What of OPEC? Yes, well, what of OPEC? The cartel and running mates have been playing their own game of chicken with the US Federal Reserve. The more the FED ‘tightened’ the more OPEC+ took barrels off of the market, much to the chagrin of not only the world’s bankers but those of a mind who give support to NOPEC in the US houses of government. Happenstance possibly, but it did feel as if any moves made by central bankers to tame inflation was immediately undone by voluntary cuts inspired and policed by Saudi Arabia. How much of a shooting in one’s own foot this turns out to be, will be how and if there is a reversal on the forthcoming relinquishment of the self-imposed refrain.
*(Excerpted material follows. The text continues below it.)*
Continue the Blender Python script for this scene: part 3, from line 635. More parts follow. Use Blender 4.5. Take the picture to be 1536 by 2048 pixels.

So far, in times of trouble, geopolitical or seasonality crisis, OPEC influence through cuts is something to be wheeled out as a supportive argument to bullish claims. It is becoming apparent that it cannot prop the market in isolation. The cuts are priced in, so is the cheating. Every time OPEC trims availability of oil to the market, producers in the US, Brazil and Guyana rub their hands and say thank you for the extra market share.
Is there at least a tenuous thread that strings all this together? Well, no. A hurting stock market populace, a proved right but possibly acquiescent FED, a world reliant on the performance of the US economy, a stumbling oil fraternity still underwhelmed by the third quarter and an OPEC, the so-called guardian of the oil price very much backfooted, means that the negative bias doldrums that besets the oil market will unfortunately continue. We would love to jump up and down, bang the desk and tell all that would listen that this is a screaming buy. But we are just too sensible, and this market is just too difficult.